There’s a hole in the fabric of Birmingham today. Doris Powell, a long-time neighborhood leader and transit advocate, died yesterday.
She died doing what she did best – communing with neighbors who were her constituents and co-leaders of the Northside community. Ms. Powell was among them at the Fountain Heights Neighborhood park when she collapsed and later died.
If you were to look up “community champion” in the dictionary, Doris Powell’s picture would be next to it. Nobody – and I mean nobody – fought harder, worked harder, believed harder, loved harder than Doris Powell when it came to being a tireless advocate and fearless leader of the Fountain Heights Neighborhood Association.
She was a spark plug of pure energy, volatile, sometimes hostile, but never dull or inconsequential, when speaking up for her community. She might have weighed 110 pounds dripping wet, but that wiry little redheaded woman could make much bigger, grown men quiver with anxiety or anger, depending on how they approached an issue that was dear to her heart.
And what was dear to her? Cleaning out drug dealers and criminal behavior. Renovating old houses or building new ones in one of the city’s poorest zip codes. Building a viable public transit system for the people. Upgrading the leaky, dilapidated neighborhood recreation center for children and seniors to enjoy. Actively working with downtown developers on projects south of the I-20/59 overpass that essentially divided Fountain Heights into the haves and the have-nots.
In short, the retiree spent most of her considerable energy generally doing whatever she believed was best to build a community that benefitted all the people in it – from downtown loft dwellers (including me when I lived there) to middle- and low-income homeowners and renters in the hills west of the BJCC.
You see, her territory reached from the traditional residential areas from 16th Street North all the way down to the railroad artery that separates north and south Birmingham, from 19th Street North westward toward I-65.
Because of her tireless campaigning (or constant nagging, depending on which side of the issue you stood), the Birmingham Housing Authority, with assistance from the city and other agencies, built 25 new affordable, single-family houses in Fountain Heights, in area that typical housing developers would likely avoid (you can read my story about the housing groundbreaking here).
As much as she cared for the traditional residents in those hills northwest of Downtown, Ms. Powell was also an advocate for the City Center because half of it was in her neighborhood. Unlike some neighborhood leaders who felt too much attention was paid to Downtown Birmingham at the expense of residential districts, she believed that every dollar spent improving the City Center was a direct benefit to all city neighborhoods.
As such, she was an integral board member of Operation New Birmingham (ONB), which promotes Downtown Birmingham’s growth and development. Her input as a neighborhood leader helped shape the development of major downtown projects, including the FBI/ATF headquarters building and the new Social Security regional administrative office building on the western edge of the downtown core.
Doris Powell served on major boards, including the Birmingham-Jefferson County Transit Authority, where she served as chairwoman for a time. She was also a committee chair on the Metropolitan Planning Organization (MPO) of the Greater Birmingham Regional Planning Commission. Those positions gave her the platforms to push for transit funding and planning, which sadly, still haven’t made much headway.
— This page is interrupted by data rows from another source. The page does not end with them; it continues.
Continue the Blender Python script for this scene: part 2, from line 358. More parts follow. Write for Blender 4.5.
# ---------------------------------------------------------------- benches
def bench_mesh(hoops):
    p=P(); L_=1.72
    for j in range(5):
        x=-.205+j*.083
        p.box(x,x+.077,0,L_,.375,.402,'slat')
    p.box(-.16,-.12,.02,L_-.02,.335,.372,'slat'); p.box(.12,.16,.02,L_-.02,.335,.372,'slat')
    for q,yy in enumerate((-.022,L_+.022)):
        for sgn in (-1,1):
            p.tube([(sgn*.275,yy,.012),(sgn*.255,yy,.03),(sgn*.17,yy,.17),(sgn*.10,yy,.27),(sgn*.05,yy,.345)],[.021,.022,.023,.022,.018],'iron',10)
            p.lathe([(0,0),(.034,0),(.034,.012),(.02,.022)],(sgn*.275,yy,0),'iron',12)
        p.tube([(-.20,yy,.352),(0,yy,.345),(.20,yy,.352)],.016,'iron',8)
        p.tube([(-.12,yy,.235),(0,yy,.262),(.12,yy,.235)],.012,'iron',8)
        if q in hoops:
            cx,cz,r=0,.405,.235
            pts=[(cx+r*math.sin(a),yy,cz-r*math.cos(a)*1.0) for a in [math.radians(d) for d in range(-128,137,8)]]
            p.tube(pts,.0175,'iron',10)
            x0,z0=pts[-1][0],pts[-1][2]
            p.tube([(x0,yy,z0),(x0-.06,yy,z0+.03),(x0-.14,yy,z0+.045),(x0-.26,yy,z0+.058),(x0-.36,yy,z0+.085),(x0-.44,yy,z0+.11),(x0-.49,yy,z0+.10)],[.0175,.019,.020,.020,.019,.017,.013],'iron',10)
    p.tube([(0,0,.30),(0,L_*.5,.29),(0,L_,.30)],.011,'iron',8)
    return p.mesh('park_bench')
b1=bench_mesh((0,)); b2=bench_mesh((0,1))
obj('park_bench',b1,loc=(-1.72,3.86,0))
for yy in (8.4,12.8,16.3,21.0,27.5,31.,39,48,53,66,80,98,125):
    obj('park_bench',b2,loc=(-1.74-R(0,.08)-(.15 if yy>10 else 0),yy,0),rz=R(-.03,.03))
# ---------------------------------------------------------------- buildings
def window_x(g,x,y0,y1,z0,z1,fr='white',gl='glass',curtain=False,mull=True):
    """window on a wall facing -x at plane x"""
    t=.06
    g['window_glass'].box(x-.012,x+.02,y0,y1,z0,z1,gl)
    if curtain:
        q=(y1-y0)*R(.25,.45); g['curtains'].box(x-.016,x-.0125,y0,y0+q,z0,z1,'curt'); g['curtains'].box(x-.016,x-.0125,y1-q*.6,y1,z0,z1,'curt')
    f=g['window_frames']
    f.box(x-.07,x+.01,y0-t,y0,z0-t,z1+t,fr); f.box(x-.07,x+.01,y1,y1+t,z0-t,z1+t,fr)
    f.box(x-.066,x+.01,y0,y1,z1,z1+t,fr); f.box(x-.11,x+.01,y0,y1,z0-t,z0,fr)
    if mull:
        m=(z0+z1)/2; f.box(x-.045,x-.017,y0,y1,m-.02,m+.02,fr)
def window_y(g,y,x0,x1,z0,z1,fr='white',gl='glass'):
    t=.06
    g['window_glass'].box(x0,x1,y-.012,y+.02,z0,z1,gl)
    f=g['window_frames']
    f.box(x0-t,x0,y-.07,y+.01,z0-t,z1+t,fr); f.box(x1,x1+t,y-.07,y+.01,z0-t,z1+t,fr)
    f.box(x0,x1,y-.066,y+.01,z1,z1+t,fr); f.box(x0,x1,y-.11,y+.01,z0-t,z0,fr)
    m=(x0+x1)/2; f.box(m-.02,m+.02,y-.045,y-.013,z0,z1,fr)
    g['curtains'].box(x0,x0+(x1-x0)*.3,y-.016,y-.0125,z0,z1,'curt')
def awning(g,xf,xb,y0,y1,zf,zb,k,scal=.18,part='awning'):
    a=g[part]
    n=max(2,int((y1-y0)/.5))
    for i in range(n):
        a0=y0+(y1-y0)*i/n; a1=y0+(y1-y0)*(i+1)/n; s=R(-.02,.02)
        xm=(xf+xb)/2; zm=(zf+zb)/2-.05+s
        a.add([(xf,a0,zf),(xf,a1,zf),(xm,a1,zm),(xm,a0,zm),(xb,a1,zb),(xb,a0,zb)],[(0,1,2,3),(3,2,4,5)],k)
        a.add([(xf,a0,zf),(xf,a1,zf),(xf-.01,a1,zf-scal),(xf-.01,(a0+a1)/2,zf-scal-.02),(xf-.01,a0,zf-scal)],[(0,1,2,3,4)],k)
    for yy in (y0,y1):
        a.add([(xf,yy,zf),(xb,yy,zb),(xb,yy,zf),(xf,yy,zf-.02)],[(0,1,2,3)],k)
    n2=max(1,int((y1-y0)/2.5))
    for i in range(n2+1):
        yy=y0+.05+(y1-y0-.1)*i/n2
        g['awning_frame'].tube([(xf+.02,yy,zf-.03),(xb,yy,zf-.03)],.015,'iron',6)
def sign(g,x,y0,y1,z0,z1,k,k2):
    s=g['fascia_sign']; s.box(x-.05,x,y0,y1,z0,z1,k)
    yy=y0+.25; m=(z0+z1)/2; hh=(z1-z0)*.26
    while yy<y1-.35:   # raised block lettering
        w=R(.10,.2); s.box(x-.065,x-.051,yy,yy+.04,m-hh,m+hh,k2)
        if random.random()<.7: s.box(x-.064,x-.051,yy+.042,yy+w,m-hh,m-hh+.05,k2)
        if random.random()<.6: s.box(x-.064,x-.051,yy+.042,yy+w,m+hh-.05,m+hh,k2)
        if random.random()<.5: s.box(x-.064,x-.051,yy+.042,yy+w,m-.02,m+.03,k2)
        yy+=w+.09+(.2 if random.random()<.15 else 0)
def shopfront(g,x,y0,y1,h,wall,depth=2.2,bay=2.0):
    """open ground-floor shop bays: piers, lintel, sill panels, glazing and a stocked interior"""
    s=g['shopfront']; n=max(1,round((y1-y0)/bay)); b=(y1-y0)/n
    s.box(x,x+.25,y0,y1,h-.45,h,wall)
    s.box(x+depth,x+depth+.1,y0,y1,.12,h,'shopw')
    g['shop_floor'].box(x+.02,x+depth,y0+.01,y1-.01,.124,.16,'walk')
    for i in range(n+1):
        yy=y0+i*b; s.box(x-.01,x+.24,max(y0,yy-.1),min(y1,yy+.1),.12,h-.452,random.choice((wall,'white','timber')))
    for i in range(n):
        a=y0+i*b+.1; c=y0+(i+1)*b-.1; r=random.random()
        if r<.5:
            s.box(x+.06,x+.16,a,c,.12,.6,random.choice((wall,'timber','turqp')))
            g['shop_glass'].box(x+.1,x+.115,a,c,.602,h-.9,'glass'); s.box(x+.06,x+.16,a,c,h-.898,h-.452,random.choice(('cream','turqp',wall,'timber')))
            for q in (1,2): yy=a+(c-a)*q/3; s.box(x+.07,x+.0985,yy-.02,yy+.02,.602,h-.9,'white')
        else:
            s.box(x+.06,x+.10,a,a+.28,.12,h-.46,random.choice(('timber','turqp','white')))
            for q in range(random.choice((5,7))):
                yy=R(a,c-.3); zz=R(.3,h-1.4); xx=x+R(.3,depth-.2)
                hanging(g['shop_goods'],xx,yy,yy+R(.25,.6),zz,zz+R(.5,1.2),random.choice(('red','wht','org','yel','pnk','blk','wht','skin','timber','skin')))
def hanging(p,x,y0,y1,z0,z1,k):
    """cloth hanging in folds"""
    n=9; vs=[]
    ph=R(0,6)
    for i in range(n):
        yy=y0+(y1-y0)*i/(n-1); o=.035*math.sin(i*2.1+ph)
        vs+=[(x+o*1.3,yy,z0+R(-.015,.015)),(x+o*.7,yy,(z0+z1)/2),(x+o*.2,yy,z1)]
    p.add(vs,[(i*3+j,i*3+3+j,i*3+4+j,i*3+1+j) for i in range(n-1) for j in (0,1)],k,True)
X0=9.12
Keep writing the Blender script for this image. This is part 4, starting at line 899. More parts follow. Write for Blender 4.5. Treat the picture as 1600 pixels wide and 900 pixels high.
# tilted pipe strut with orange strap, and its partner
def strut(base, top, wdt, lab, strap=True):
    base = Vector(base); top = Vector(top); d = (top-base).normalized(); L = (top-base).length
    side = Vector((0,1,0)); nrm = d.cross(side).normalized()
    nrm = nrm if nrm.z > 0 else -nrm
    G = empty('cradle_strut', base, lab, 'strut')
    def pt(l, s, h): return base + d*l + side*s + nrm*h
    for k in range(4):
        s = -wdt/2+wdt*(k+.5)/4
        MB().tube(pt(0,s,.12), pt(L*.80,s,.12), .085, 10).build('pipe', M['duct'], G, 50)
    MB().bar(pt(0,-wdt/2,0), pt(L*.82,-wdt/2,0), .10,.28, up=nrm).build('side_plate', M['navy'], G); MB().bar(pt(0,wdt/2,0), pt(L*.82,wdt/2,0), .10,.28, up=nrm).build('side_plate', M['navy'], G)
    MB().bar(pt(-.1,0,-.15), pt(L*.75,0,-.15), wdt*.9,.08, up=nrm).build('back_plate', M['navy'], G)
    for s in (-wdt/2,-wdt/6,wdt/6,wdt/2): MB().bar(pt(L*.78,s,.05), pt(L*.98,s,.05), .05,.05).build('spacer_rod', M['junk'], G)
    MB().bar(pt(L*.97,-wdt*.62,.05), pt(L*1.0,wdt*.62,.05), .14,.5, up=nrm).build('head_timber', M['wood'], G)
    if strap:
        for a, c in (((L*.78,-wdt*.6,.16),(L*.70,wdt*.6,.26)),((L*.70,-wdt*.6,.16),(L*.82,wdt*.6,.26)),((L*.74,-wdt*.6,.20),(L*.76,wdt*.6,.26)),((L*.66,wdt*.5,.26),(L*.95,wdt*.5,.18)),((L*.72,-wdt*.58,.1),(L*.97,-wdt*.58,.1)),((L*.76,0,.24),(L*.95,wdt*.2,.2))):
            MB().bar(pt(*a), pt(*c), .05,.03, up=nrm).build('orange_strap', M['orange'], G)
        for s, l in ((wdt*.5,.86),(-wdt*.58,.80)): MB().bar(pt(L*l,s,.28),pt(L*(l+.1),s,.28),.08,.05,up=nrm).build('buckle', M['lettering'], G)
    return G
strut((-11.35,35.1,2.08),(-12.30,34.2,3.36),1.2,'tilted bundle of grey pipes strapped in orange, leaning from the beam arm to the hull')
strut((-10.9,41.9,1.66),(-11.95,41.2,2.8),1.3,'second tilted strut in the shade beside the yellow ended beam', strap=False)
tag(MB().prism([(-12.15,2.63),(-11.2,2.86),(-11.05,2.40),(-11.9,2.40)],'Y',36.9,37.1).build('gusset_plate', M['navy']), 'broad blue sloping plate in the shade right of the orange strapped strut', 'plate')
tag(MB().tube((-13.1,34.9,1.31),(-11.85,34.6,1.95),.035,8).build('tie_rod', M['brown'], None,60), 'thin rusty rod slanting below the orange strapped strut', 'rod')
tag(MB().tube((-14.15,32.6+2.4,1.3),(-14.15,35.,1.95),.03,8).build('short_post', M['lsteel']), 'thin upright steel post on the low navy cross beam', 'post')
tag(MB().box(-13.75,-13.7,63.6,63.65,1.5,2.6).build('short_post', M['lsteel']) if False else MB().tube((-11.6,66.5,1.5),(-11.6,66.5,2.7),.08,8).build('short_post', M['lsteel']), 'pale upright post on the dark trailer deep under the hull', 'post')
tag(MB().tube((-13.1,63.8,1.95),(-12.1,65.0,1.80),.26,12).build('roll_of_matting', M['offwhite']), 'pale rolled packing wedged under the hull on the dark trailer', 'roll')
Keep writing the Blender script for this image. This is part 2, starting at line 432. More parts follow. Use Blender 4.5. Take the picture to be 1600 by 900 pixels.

Ms. Powell’s last day was full of meetings, starting with ONB, the MPO and a stop at the office of her City Council representative, Johnathan Austin. The young councilor was also once a colleague as the president of the Central City Neighborhood Association and a Northside community leader.
He offered to show me share some of the many emails she sent to him, most of them encouraging him, some of them reprimanding him. But all of them, he says, were sent in love, in her passionate quest to serve the interests of the City Center and the residential areas of the Fountain Heights Neighborhood.
“We have lost our chief advocate,” he said this morning, his voice still filled with sadness as he talked about Ms. Powell. “How fitting that she died right in the community she cared so much about. She died doing what she believed in – fighting for the little man.”
I will remember Doris Powell as one of my biggest fans and constant encouragers.
She got up at 6:30 a.m. to watch my interviews on Birmingham View Television. She also caught the public access shows I did for Bright House on Channel 4 years ago. Ms. Powell said I was better than Star Jones, LOL! (Can I use that acronym outside of a text message?) She read the print magazines I produced. She and then Central City neighborhood leader Jay Taylor graced the cover of a 2005 special edition on Downtown Birmingham; it was my best and favorite issue. They sat on a red sofa in the middle of 19th Street. I kept praying the cops wouldn’t come and arrest us during the photo shoot!
She opened every e-newsletter I sent her. She often responded back to let me know how much she enjoyed my writing.
She understood my desire to use my writing skills to promote the positive aspects of the city we both love. My work included much of the work that she was doing – for community development, downtown development, intown transit, housing, job creation, and education.
Doris Powell’s life was woven intricately into the fabric of everything that I wanted to write about, that I wanted to be about, in Birmingham. So her sudden passing yesterday – her being torn away from her neighborhood, her community, her city – has left a hole in Birmingham’s fabric.
It’s left a hole in me too. And it hurts.